1998年の誕生から12年を経た今、外国為替証拠金取引(FX)は人気金融商品の1 つとしての地位を確立しつつある。2009年度の取引高は約2200兆円、実働口座数も65万口座(金融先物取引業協会調べ)に達した。経営者の中からも持ち株売却で百億円単位のキャッシュを手にする成功者が登場するなど、ガレージベンチャー的なFXの黎明期を知る記者としては、隔世の感がある。本稿では2回にわたり、業界の歴史を振り返るとともに、2010年から始まった新たな規制の影響について、探ってみたいと思う。
FXビジネスの誕生は、90年代後半の「金融ビッグバン」と密接に関係している。それ以前の外為取引は「外国為替及び外国貿易管理法」(外為法)によって厳しく規制されていた。当然、個人投資家が自由に外貨を取引できる環境ではなかった。一方で、厳し過ぎる規制により、東京外為市場の競争力が低下する弊害も指摘され始めていた。

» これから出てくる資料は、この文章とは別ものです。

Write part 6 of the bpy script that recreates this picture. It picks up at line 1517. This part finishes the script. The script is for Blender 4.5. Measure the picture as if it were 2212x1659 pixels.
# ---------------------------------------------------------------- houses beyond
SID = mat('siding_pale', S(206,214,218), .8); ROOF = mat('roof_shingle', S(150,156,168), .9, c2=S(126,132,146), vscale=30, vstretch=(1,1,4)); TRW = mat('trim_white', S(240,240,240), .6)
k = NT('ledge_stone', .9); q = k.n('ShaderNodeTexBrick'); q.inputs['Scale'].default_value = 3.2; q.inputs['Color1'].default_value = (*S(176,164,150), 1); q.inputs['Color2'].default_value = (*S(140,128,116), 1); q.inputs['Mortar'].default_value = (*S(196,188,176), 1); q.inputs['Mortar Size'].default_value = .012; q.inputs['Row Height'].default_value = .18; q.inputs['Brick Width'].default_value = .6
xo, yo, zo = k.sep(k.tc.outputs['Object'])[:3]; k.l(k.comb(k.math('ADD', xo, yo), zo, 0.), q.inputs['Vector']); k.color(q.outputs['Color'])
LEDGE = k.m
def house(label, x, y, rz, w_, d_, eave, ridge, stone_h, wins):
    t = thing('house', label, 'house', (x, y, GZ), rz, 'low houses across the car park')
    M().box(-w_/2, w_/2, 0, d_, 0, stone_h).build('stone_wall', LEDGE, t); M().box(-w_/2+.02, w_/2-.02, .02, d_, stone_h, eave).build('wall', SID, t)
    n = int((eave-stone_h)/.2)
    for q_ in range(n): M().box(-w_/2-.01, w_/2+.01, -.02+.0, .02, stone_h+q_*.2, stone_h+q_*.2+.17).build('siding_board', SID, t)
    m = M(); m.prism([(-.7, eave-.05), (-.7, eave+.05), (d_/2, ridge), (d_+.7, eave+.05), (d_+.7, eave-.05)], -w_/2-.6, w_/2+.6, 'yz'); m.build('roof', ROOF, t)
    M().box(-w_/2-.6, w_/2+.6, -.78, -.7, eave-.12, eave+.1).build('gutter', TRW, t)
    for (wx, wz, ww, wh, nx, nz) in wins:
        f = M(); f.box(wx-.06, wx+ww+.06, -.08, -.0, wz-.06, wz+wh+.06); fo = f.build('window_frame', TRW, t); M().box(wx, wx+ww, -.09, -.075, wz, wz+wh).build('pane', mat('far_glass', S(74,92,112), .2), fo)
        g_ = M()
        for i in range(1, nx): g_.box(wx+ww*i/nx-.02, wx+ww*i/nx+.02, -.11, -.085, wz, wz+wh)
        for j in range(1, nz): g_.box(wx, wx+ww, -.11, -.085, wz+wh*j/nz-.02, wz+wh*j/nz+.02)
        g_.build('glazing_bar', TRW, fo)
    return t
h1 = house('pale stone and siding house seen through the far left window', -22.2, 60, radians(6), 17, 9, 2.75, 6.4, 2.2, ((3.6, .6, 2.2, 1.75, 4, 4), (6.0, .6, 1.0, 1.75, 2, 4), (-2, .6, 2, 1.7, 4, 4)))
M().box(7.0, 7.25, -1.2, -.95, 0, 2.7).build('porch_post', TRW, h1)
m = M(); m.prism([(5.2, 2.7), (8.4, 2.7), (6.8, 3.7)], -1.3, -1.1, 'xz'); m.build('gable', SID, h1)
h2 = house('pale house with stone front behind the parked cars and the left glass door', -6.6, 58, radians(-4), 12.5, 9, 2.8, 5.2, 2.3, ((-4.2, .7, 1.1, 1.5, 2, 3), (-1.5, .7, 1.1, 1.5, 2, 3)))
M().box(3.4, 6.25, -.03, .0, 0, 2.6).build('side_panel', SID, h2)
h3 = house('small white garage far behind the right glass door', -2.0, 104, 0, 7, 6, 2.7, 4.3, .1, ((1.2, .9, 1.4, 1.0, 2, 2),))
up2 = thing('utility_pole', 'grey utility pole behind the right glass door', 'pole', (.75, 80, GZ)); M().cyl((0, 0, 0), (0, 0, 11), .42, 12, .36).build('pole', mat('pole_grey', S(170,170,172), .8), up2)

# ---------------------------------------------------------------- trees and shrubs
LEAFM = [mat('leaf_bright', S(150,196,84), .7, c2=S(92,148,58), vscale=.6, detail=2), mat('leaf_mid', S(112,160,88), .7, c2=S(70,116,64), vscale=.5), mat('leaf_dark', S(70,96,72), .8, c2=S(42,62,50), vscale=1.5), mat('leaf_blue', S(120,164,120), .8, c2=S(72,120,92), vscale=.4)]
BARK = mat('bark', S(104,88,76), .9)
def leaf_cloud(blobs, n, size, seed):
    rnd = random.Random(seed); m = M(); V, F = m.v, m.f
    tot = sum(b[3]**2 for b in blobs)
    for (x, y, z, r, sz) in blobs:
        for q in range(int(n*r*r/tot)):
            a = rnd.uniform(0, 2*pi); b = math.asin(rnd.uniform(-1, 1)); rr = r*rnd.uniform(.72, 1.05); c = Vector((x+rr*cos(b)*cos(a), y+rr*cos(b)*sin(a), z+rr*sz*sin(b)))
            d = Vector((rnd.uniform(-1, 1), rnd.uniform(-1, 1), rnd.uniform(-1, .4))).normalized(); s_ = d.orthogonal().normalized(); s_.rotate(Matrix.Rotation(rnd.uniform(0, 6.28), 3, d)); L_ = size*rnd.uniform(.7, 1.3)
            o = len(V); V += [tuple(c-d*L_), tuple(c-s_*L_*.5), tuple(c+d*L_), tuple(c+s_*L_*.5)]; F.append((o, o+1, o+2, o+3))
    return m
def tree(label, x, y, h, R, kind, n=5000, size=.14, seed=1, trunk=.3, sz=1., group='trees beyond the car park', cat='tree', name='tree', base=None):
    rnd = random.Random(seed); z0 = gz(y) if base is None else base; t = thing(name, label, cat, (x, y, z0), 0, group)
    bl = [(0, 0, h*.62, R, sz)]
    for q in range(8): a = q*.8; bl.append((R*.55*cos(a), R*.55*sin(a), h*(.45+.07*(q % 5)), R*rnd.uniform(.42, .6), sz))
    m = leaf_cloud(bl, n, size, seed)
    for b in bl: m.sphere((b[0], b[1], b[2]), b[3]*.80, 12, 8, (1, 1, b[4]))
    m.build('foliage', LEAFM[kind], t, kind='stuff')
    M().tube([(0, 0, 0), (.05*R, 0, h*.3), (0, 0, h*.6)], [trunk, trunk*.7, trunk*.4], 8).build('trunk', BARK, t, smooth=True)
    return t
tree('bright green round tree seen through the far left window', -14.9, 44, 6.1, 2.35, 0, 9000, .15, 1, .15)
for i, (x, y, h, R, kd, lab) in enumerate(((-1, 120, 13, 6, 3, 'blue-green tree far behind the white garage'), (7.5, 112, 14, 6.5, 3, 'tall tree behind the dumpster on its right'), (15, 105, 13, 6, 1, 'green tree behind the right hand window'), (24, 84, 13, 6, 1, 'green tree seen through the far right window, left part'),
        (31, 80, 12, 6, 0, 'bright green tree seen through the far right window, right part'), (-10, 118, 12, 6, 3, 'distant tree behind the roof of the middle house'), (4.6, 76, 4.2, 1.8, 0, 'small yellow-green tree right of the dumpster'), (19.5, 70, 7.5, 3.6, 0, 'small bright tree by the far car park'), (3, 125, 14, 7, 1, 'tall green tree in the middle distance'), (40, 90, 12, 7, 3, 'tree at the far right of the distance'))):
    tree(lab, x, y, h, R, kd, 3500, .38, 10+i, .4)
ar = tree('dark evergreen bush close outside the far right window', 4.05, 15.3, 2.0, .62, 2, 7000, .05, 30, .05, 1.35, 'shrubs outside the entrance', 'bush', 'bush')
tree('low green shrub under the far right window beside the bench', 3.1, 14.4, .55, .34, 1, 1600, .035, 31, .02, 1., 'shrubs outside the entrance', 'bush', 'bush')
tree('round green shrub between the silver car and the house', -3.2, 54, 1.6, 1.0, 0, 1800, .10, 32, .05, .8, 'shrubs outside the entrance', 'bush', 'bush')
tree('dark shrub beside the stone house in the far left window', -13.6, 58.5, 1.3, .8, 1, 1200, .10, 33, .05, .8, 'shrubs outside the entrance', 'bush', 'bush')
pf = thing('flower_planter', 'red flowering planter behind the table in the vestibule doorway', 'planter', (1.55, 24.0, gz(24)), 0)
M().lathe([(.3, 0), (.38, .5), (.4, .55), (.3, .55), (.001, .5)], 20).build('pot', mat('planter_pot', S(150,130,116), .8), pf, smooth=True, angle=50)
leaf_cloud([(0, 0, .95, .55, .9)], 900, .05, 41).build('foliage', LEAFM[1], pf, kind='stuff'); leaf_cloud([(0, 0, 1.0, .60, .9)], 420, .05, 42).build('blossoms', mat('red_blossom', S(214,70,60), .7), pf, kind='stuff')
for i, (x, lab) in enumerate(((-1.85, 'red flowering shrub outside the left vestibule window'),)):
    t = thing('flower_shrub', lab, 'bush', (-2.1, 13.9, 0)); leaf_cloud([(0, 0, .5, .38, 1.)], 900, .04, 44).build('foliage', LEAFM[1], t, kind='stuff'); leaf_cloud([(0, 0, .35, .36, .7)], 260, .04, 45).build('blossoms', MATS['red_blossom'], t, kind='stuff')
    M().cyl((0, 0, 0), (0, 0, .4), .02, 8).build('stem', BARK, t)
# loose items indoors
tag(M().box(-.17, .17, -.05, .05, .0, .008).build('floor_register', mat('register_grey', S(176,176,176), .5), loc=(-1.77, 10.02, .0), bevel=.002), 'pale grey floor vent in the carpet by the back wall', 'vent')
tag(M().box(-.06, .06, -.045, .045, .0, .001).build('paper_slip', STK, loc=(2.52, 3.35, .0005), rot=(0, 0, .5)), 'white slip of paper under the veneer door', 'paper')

そうした中、市場活性化を狙いに98年4月に施行されたのが改正外為法だった。法律の正式名称から「管理」の2文字が外されたことが示す通り、外為取引は自由化された。これを機に街のカメラ店でも両替業務が開始され、銀行では外貨預金が登場するなど、当時の人々の関心を集めた。
一方で、全く違った角度から、ひそかに外国為替ビジネスへの参入をうかがっていたのが、日本の商品先物業者だった。一部の業者は外為取引の自由化を見越して準備を進めており、早くも法改正から半年後の同年10月には日本初のFXが開始されている。
当時、米国ではシカゴ・マーカンタイル取引所(CME)が急成長をとげていた。一介の農産物・食品取引所にすぎなかったCMEは、レオ・メラメド氏(現CMEグループ名誉会長)が提唱した通貨先物を1972年に上場したのを原点に、金融デリバティブへと軸足を移していた。2010年現在ではCMEグループは世界最大の先物取引所として君臨している。
日本の商品先物取引は、今から280年前の享保15年(1730年)に誕生した「大坂堂島米会所」をルーツとしており、世界有数の長い歴史を誇るが、国民経済へは浸透できないまま伸び悩んでいた。一部の野心的な経営者は、自身をCME のメラメドになぞらえて、FXに打って出たのだった。
とはいえ、初期のFXは、まさに手探り状態だった。商品設計は各社まちまちで、取引に期限がある「限月制」ルールを採用する業者もあった。インターネットの普及ととも始まったネット取引では、システムダウンが多発した。
商品先物由来の対面営業を重視する風潮もまだ根強かった。先行参入した商品先物会社の多くで、FX部門は傍流扱いの状態が続いた。
商品先物業界でFXに本腰を入れる機運が高まるのは、本業の商品先物ビジネスで、2004年末に手数料が自由化され、続いて2005年5月の商品取引所法改正に、厳しい勧誘規制が盛り込まれる可能性が濃厚となってからだ。ようやくFXの潜在的な成長力に気付いた経営者が少なくなかった。